Ook Wielaert mag bij trainer Johan Neeskens regelmatig zijn zegje doen. “Nu zal hij ook nog wel met De Nooijer, Gentenaar en mij over de wedstrijd gaan praten. De trainer staat altijd open voor onze gedachten. Vorige week voor de wedstrijd tegen Volendam gaven wij bijvoorbeeld aan dat we iets meer naar voren wilden spelen. Misschien was hij dat ook al van plan, maar dat hebben we toen wel gedaan.”

De snelle opmars van Wielaert bij NEC moet Visser goed doen. Als bestuurslid technische zaken was hij medeverantwoordelijk voor het aantrekken van de speler. “Rob lijkt me een prima aanvoerder, maar hij moet alleen nog meer leiding geven. Dat Rob zo snel zo belangrijk zou zijn voor NEC had ik niet gedacht. Hij was wel duidelijk gehaald om voor balans in het elftal te zorgen.”

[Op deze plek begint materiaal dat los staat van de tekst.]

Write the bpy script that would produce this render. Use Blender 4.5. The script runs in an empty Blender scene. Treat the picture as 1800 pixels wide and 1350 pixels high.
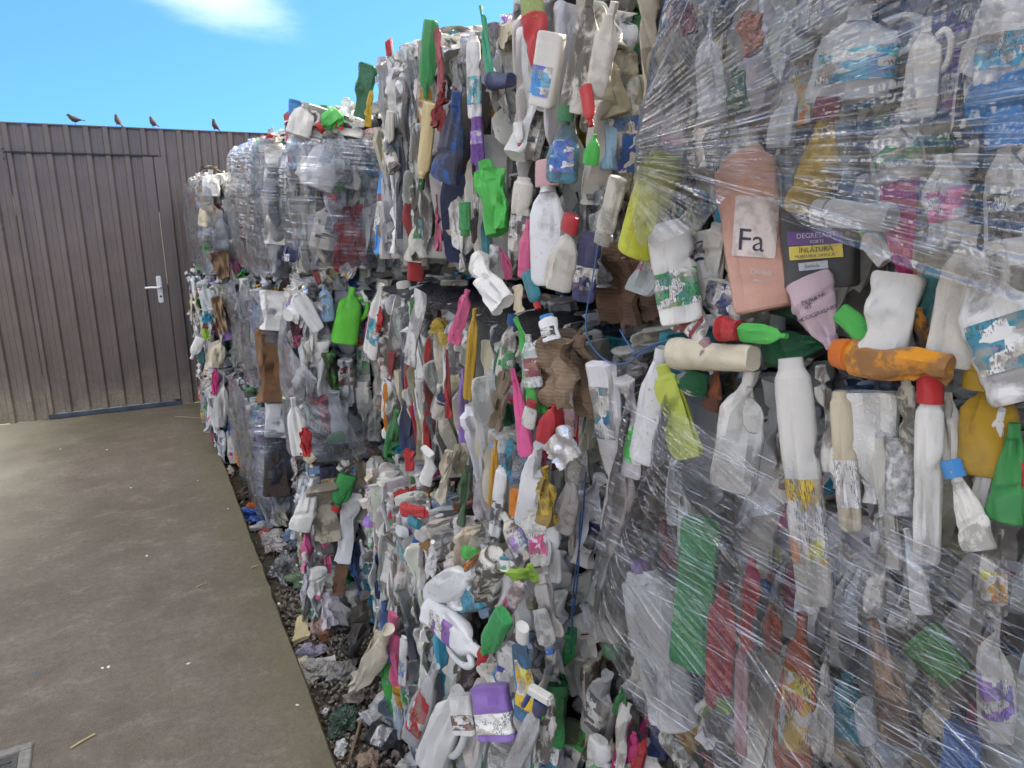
import bpy, bmesh, math, random
import numpy as np
from mathutils import Vector, Matrix, noise
from mathutils.bvhtree import BVHTree

random.seed(7)
sc = bpy.context.scene
col = sc.collection
R = math.radians

# ------------------------------------------------------------------ camera
W0, H0, F0 = 1800.0, 1350.0, 1255.0
YAW, PIT = R(27.6), R(14.1)
CAM = Vector((0, 0, 1.7))
FW = Vector((math.sin(YAW) * math.cos(PIT), math.cos(YAW) * math.cos(PIT), -math.sin(PIT)))
RT = Vector((math.cos(YAW), -math.sin(YAW), 0))
UP = RT.cross(FW)
cd = bpy.data.cameras.new('camera')
cd.sensor_width = 36.0
cd.lens = 36.0 * F0 / W0
cd.clip_start = 0.02
cd.clip_end = 2000
cam = bpy.data.objects.new('camera', cd)
col.objects.link(cam)
cam.matrix_world = Matrix.Translation(CAM) @ Matrix((RT, UP, -FW)).transposed().to_4x4()
sc.camera = cam

# ------------------------------------------------------------------ sky, sun, exposure
CLOUD_AT = (4*1.37, 4*0.71, 4*0.33)
SUN_AZ, SUN_EL = R(76), R(40)          # azimuth from +Y towards +X
w = bpy.data.worlds.new('World')
sc.world = w
w.use_nodes = True
nt = w.node_tree
nt.nodes.clear()


def wn(t, **k):
    n = nt.nodes.new(t)
    for a, b in k.items():
        setattr(n, a, b)
    return n


sky = wn('ShaderNodeTexSky', sky_type='NISHITA', sun_disc=False, sun_elevation=SUN_EL, sun_rotation=SUN_AZ,
         air_density=1.0, dust_density=0.25, ozone_density=4.5, altitude=100)
bg = wn('ShaderNodeBackground')
bg.inputs['Strength'].default_value = 0.15
outw = wn('ShaderNodeOutputWorld')
tc = wn('ShaderNodeTexCoord')
# a wispy cloud: noise inside a long soft ellipsoid, repeated sparsely over the rest of the sky by a second noise
mp = wn('ShaderNodeMapping')
mp.inputs['Location'].default_value = (0.14, 0, 0.03)
mp.inputs['Scale'].default_value = (1.0, 1.0, 3.2)
cn = wn('ShaderNodeTexNoise')
cn.inputs['Scale'].default_value = 5.0
cn.inputs['Detail'].default_value = 7
cn.inputs['Roughness'].default_value = 0.58
wv = wn('ShaderNodeVectorMath', operation='DISTANCE')
wv.inputs[1].default_value = (0.155, 0.962, 0.245)
st = wn('ShaderNodeVectorMath', operation='MULTIPLY')
st.inputs[1].default_value = (1.0, 0.6, 2.8)
st2 = wn('ShaderNodeVectorMath', operation='MULTIPLY')
st2.inputs[1].default_value = (1.0, 0.6, 2.8)
st2.inputs[0].default_value = (0.092, 0.966, 0.243)
ds = wn('ShaderNodeVectorMath', operation='DISTANCE')
nt.links.new(tc.outputs['Generated'], st.inputs[0])
rot = wn('ShaderNodeVectorRotate', rotation_type='AXIS_ANGLE')
rot.inputs['Center'].default_value = (0.135, 0.966, 0.243)
rot.inputs['Axis'].default_value = (0, 1, 0)
rot.inputs['Angle'].default_value = R(-16)
nt.links.new(tc.outputs['Generated'], rot.inputs['Vector'])
nt.links.new(rot.outputs[0], st.inputs[0])
nt.links.new(st.outputs[0], ds.inputs[0])
nt.links.new(st2.outputs[0], ds.inputs[1])
mr = wn('ShaderNodeMapRange')
mr.inputs['From Min'].default_value = 0.18
mr.inputs['From Max'].default_value = 0.02
nt.links.new(ds.outputs['Value'], mr.inputs['Value'])
nt.links.new(tc.outputs['Generated'], mp.inputs['Vector'])
nt.links.new(mp.outputs[0], cn.inputs['Vector'])
m1 = wn('ShaderNodeMath', operation='MULTIPLY_ADD')
m1.inputs[1].default_value = 1.1
m1.inputs[2].default_value = -0.55
nt.links.new(cn.outputs['Fac'], m1.inputs[0])
m2 = wn('ShaderNodeMath', operation='ADD')
nt.links.new(mr.outputs[0], m2.inputs[0])
nt.links.new(m1.outputs[0], m2.inputs[1])
m3 = wn('ShaderNodeMapRange', interpolation_type='SMOOTHSTEP')
m3.inputs['From Min'].default_value = 0.18
m3.inputs['From Max'].default_value = 1.0
m3.inputs['To Max'].default_value = 0.22
nt.links.new(m2.outputs[0], m3.inputs['Value'])
cmix = wn('ShaderNodeMix', data_type='RGBA')
cmix.inputs[7].default_value = (11.0, 11.0, 11.2, 1)
gain = wn('ShaderNodeMix', data_type='RGBA', blend_type='MULTIPLY')
gain.inputs[0].default_value = 1.0
gain.inputs[7].default_value = (0.37, 0.71, 0.96, 1)
sep = wn('ShaderNodeSeparateXYZ')
nt.links.new(tc.outputs['Generated'], sep.inputs[0])
zl = wn('ShaderNodeMath', operation='MAXIMUM')
zl.inputs[1].default_value = 0.0
nt.links.new(sep.outputs[2], zl.inputs[0])
zm = wn('ShaderNodeMath', operation='MULTIPLY_ADD')
zm.inputs[1].default_value = 0.95
zm.inputs[2].default_value = 0.22
nt.links.new(zl.outputs[0], zm.inputs[0])
cb = wn('ShaderNodeCombineXYZ')
nt.links.new(sep.outputs[0], cb.inputs[0])
nt.links.new(sep.outputs[1], cb.inputs[1])
nt.links.new(zm.outputs[0], cb.inputs[2])
nz = wn('ShaderNodeVectorMath', operation='NORMALIZE')
nt.links.new(cb.outputs[0], nz.inputs[0])
nt.links.new(nz.outputs[0], sky.inputs[0])
nt.links.new(sky.outputs[0], gain.inputs[6])
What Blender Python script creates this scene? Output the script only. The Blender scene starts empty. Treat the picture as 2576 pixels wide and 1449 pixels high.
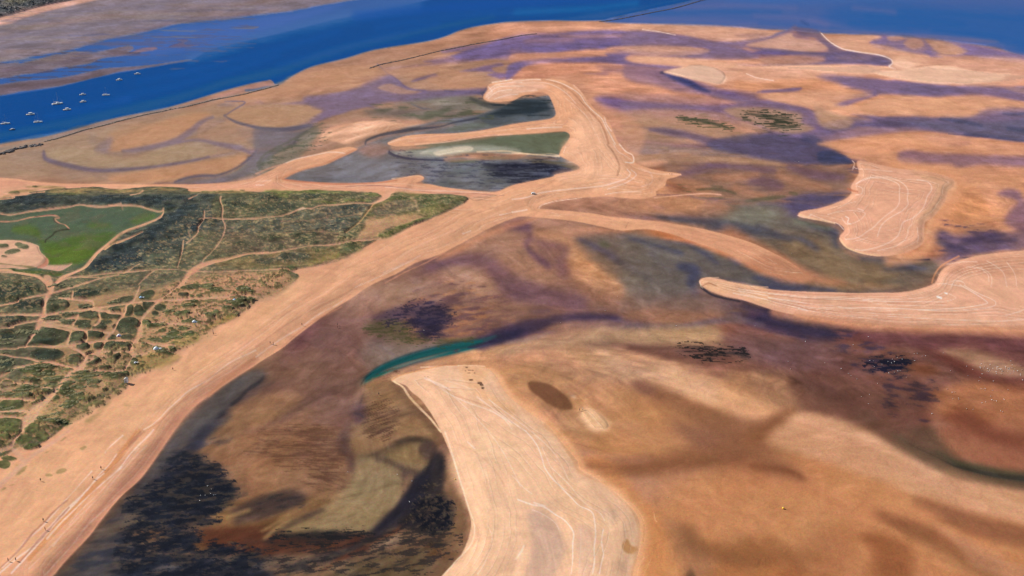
import bpy, bmesh, math, random
import numpy as np
from mathutils import Vector, Matrix, Euler
# ------------------------------------------------------------------ camera, sky, sun, exposure
SC = bpy.context.scene
cam_d = bpy.data.cameras.new('camera'); cam = bpy.data.objects.new('camera', cam_d); SC.collection.objects.link(cam); SC.camera = cam
cam_d.sensor_width = 36.0; cam_d.lens = 36.0*2474.0/2576.0; cam_d.clip_start = 1; cam_d.clip_end = 60000
cam.location = (0, 0, 280.0); cam.rotation_euler = (math.radians(90-23.0), 0, 0)
SUN_EL, SUN_AZ = math.radians(36), math.radians(-68)          # azimuth measured from +Y towards +X: the sun stands to the left, slightly ahead
w = bpy.data.worlds.new('World'); SC.world = w; w.use_nodes = True
nt = w.node_tree; bg = nt.nodes['Background']
sky = nt.nodes.new('ShaderNodeTexSky'); sky.sky_type = 'NISHITA'; sky.sun_disc = False
sky.sun_elevation = SUN_EL; sky.sun_rotation = SUN_AZ; sky.altitude = 280; sky.air_density = 1; sky.dust_density = .6; sky.ozone_density = 1.5
nt.links.new(sky.outputs['Color'], bg.inputs['Color']); bg.inputs['Strength'].default_value = .07
sd = bpy.data.lights.new('sun', 'SUN'); sd.energy = 4.6; sd.angle = math.radians(.5); sd.color = (1.0, .95, .87)
sun = bpy.data.objects.new('sun', sd); SC.collection.objects.link(sun)
dirv = Vector((math.sin(SUN_AZ)*math.cos(SUN_EL), math.cos(SUN_AZ)*math.cos(SUN_EL), math.sin(SUN_EL)))
sun.rotation_euler = dirv.to_track_quat('Z', 'Y').to_euler(); sun.location = dirv*900
vs = SC.view_settings; vs.view_transform = 'Standard'; vs.look = 'None'; vs.gamma = 1; vs.use_curve_mapping = False; vs.exposure = .5
KALB = 1.45            # sunlit sheet of albedo 1 renders this bright; map colours, painted sky tints included, are divided by it for base colour
# ------------------------------------------------------------------ the map of the inlet, painted by hand in image coordinates
CAM_H, PITCH, FPX = 280.0, math.radians(23.0), 2474.0     # camera height in m, tilt below the horizon, focal length in image pixels
SW, SH = 2576.0, 1449.0
ST, CT = math.sin(PITCH), math.cos(PITCH)
def ground(x, y, z=0.0):
    """image coordinates -> metres on the plane at height z"""
    u = (x-SW/2)/FPX; v = -(y-SH/2)/FPX
    t = (CAM_H-z)/(ST-v*CT)
    return u*t, (CT+v*ST)*t
WIN = {'c': (800, 540, .6875), 't': (1575, 0, .6875), 'm': (787.6, 0, .6875), 'r': (1575, 443.1, .6875), 'b': (315.7, 886.3, .6875)}
def tpts(tile, s):
    ox, oy, k = WIN[tile] if tile in WIN else (0, 0, 1.0) if tile == 'D' else (1288.0*int(tile[1]), 724.5*int(tile[2]), .5) if tile[0] == 'q' else (644.0*int(tile[0]), 362.25*int(tile[1]), .25)
    out = []
    for p in s.split():
        q = [float(v) for v in p.split(',')]
        out.append([ox+q[0]*k, oy+q[1]*k]+q[2:])
    return np.array(out)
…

Dat is prima gelukt. Wielaert verwacht dan ook niet dat het volgende Europese avontuur van NEC weer twintig jaar op zich laat wachten. “De club gaat op een gezonde manier vooruit en onder de topdrie ligt alles steeds dichter bij elkaar. Het maakt mij ook niet uit dat dit avontuur minder uniek is als we straks weer Europees voetbal spelen. Twee keer achter elkaar UEFA Cup halen, dat is toch nog unieker?”

Ook Visser verwacht een nieuw Europees avontuur van NEC nog in goede gezondheid mee te maken. “Er kan zomaar weer een uitschieter naar boven komen. Volgens de planning veel eerder dan over twintig jaar. Ik snap ook wel dat Wielaert niet wist dat ik toen aanvoerder was. Het is zo’n lange tijd geleden. Er is in die periode op de club gewoon te weinig over Europees voetbal gepraat.”